A Republican congressional candidate in a majority-white Mississippi district runs ads trying to tie his Democratic rival with Barack Obama's former pastor, seen by some as an anti-white firebrand. Democrats distribute fliers accusing the Republican of wanting a statue to honor the founder of the Ku Klux Klan.
The only black justice on the Wisconsin Supreme Court is defeated after his rival runs an ad with the justice's picture next to that of a black convict. A watchdog group calls it a "disgraceful attack."
In South Carolina, a Republican challenger for the U.S. Senate airs an ad with people stepping over wire fencing and protesters holding "Secure Our Borders" signs. It includes a man and woman saying, "Muchas gracias, Lindsey Graham," the incumbent Republican.
In the first year a major party is poised to choose a black nominee for president, American politicians are still appealing to voters' racial fears, with varying degrees of success.
"Racial fears and racial conflict are certainly not segregated to the South," said Michael Dawson, a University of Chicago political scientist who has studied race in politics. "Certainly, I think we see it in most parts of the country."
Republicans have a long -- and often successful -- history of trying to label local Democrats as national Democrats, even when the local candidate disagrees with the national party on some issues.

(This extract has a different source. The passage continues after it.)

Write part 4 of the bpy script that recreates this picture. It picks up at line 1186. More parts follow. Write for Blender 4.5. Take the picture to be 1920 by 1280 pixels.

That happened a few weeks ago in special elections for open congressional seats in Mississippi and Louisiana, where the Democrats both ran as anti-abortion and pro-gun candidates -- positions that put them at odds with their national party.
After both Democrats won, Republican campaign leaders immediately said they would re-evaluate their strategy because the tactic appeared to backfire by increasing black voter turnout for the Democrats.
Dawson, though, said that with a black nominee at the top of the Democratic ticket, the conservatives' tactic of tying local Democratic candidates to the national party will be "doubly effective" in stirring up some voters' fears.
Andra Gillespie, an Emory University political scientist, said candidates in the U.S. have long played to people's fears and biases, but they're now using more subtle methods than politicians did in the days of the Dixiecrats, the Southern segregationists who split from the Democratic Party in the mid-1960s.
"You cannot be blatantly racist anymore," Gillespie said.